Copy exactly the lines from the one containing "Build this scene" to the one containing "PI = math.pi", both lines included, and nothing else.

═════ Records supplied

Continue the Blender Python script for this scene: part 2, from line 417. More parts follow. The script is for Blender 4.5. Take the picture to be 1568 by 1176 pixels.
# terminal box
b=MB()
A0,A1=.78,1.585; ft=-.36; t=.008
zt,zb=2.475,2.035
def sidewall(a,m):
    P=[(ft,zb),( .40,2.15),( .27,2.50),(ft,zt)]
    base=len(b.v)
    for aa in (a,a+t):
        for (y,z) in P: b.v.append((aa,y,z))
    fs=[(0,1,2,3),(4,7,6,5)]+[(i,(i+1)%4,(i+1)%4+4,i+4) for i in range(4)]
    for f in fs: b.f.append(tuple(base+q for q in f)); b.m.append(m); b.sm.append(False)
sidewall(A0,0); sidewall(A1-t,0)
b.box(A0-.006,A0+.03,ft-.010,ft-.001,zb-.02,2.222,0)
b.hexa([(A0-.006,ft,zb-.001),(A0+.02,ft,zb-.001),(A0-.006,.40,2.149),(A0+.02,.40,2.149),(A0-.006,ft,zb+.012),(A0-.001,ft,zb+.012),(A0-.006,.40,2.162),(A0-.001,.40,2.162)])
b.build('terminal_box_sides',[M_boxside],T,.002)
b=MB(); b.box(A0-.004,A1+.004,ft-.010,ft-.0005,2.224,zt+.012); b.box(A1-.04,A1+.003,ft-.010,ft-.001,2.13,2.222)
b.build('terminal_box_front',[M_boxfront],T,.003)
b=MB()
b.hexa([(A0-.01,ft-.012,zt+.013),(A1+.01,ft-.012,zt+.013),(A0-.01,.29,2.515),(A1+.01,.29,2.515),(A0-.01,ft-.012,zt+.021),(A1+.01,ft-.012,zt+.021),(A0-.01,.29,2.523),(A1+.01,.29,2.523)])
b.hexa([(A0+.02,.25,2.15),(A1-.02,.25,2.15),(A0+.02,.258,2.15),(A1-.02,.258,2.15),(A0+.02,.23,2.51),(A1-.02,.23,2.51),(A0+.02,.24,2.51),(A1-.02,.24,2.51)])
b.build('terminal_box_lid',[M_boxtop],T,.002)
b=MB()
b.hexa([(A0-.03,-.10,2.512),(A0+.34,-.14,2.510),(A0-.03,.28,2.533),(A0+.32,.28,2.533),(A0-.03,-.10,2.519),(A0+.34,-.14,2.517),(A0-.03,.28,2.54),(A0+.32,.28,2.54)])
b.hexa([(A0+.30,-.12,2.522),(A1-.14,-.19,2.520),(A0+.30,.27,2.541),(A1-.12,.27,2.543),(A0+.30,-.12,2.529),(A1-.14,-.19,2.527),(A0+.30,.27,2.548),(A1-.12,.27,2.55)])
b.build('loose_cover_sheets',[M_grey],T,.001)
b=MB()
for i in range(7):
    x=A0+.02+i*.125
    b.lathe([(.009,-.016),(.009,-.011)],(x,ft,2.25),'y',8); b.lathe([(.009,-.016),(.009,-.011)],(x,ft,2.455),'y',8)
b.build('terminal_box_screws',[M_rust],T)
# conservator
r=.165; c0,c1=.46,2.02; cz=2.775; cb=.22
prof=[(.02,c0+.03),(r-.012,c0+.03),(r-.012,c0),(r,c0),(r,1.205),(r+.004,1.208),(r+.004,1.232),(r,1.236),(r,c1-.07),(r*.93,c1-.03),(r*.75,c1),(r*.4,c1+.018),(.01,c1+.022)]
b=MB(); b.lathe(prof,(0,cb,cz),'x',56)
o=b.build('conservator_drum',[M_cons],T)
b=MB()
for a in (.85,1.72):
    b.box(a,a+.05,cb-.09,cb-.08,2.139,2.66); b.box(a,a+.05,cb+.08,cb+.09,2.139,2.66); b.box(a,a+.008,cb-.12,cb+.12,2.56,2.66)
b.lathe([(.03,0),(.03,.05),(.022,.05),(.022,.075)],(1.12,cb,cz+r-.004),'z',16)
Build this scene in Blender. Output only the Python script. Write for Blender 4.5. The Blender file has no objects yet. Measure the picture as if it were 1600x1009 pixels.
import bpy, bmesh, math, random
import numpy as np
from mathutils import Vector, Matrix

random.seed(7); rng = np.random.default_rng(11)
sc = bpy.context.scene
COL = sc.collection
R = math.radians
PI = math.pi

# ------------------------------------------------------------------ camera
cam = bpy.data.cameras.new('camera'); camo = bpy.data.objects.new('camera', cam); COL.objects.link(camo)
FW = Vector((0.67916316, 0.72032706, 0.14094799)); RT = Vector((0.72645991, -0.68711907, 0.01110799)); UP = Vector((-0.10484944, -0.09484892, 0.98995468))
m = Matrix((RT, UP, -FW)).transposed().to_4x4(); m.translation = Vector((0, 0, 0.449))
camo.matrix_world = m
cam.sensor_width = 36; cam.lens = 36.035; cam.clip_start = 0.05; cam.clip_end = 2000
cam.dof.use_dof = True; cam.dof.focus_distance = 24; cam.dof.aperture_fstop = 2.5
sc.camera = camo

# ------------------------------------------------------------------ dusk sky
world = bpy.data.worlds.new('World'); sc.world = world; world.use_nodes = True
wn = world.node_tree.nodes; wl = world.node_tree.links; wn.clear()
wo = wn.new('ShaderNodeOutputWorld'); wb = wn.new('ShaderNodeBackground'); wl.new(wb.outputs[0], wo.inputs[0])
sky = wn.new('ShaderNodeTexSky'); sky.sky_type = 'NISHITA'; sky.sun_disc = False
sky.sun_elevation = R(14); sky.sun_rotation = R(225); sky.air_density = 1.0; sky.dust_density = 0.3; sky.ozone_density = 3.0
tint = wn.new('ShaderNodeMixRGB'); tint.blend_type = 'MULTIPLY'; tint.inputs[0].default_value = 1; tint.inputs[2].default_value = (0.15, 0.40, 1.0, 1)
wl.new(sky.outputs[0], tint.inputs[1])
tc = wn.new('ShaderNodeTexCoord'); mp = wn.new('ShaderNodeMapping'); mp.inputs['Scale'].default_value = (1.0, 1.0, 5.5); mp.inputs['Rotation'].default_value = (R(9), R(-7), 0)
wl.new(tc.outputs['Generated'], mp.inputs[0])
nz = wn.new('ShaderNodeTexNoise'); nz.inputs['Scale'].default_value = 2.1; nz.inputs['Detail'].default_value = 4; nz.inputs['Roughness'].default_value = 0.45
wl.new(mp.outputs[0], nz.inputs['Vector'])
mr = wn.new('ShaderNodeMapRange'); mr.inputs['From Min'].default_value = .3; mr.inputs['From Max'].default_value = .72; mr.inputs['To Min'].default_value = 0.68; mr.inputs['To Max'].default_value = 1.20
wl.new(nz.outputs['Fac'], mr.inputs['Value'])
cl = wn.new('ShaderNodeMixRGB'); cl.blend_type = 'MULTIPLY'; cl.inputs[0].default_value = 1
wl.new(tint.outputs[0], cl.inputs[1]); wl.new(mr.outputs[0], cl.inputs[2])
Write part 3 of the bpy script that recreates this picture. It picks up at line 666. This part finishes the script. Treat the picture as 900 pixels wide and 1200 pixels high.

══════════

## Result below
Build this scene in Blender. Output only the Python script. Write for Blender 4.5. The Blender file has no objects yet. Measure the picture as if it were 1600x1009 pixels.
import bpy, bmesh, math, random
import numpy as np
from mathutils import Vector, Matrix

random.seed(7); rng = np.random.default_rng(11)
sc = bpy.context.scene
COL = sc.collection
R = math.radians
PI = math.pi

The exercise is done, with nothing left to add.